BY CARMEL KINSELLA
At about eleven or twelve years of age, I was taught the technique of how to skin a rabbit. It was a regular chore for a child that time, if you had a supply of them.
In my early married life, here in Toberpatrick when I would be lucky enough to get a present of a dead one, I would put several layers of newspaper down onto our kitchen table and lay the rabbit out on it. First of all, I would break the animal’s four legs by hand and cut them off.
Next, I’d put a slit in its stomach with a sharp knife and clean out all the inner guts, as well as the liver and heart which would be fed to the waiting cat. Then I would catch the skin on one side of the slit and pull the skin away, from the bottom two legs right up to the top of the rabbit’s neck.

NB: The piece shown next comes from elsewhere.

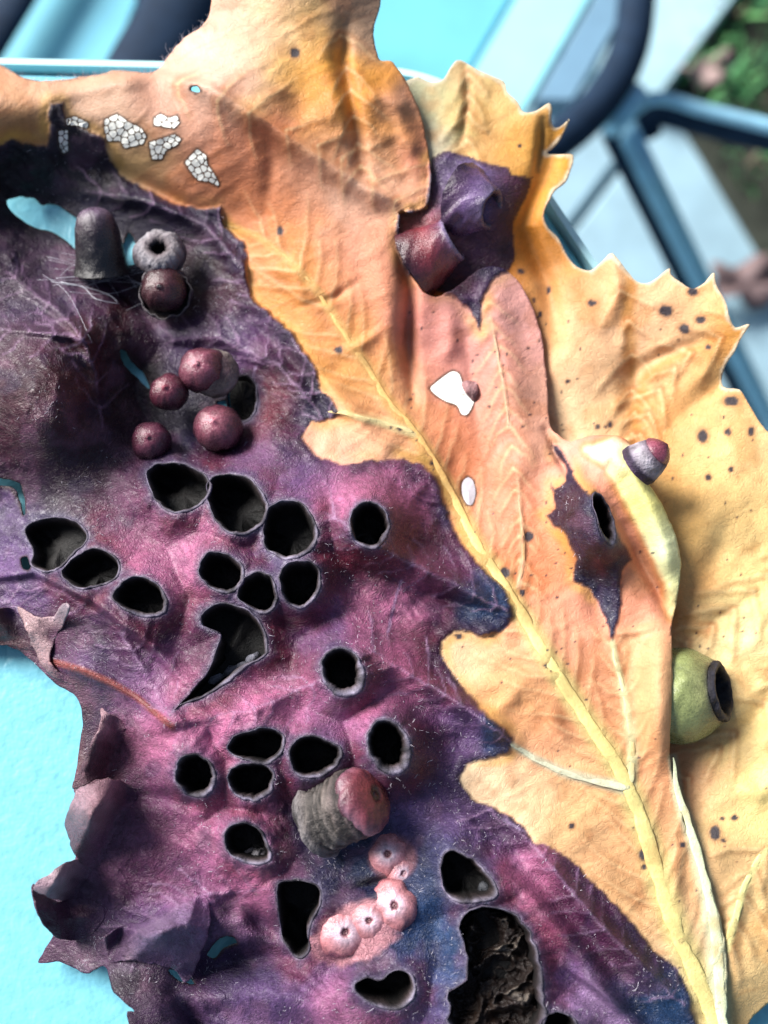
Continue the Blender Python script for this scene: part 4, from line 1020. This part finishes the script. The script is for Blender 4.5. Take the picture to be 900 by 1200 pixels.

After that, I’d take the head in my hand and cut it right off. That was that.
Then the rabbit would be sectioned into small parts, ready to cook; depending on the size of the rabbits, it could be up to eight parts. When I worked in institutional catering, in public schools and colleges in England, some of the boys would present us with rabbit, pheasant, hare and woodcock that they would have killed. This was their pastime and then they would enjoy eating them.
In England, pheasant was left so long hanging, it would be falling apart. Some of them would want it rotten! I worked at St. Hugh’s College in Oxford, among students and then there were the Dons, lecturing. Those students and professors did not know what I was speaking to them about. They really wouldn’t know a thing about it—they were off in another world!
Getting back to my rabbit anyhow, all the innards were discarded and put into the dustbin. And when ever there was a pig killed, this was big work! The pig would be roped and pulled up a ladder with the head hanging down. His throat was slit and the blood was saved to make black pudding. I can remember the guts of the pig being cleaned in the river near home. They’d be filled later with onion and pinhead oaten meal. Then they’d be tied at each end and there’d be several of them laid out in a row. We never bothered with white pudding in our house.
The pig’s liver and heart were saved and the pig’s head was cured, cooked and made into collarhead of bacon. For this, the head would need to be pressed and cold; all the meat was removed and it was put into a tight bowl, left in a bag and pressed down on again. You’d slice it when it was cold and it was a very popular dish, served with salads. The pig was cut into flitches of bacon and hung from the ceiling in the kitchen to be cured.
I was never given a hare to be cooked but I know it would be skinned and sectioned like a rabbit. It’s not as tasty a treat, very dark meat, but boiled with vegetables and strained, you could make a nice hare soup, if anyone liked it.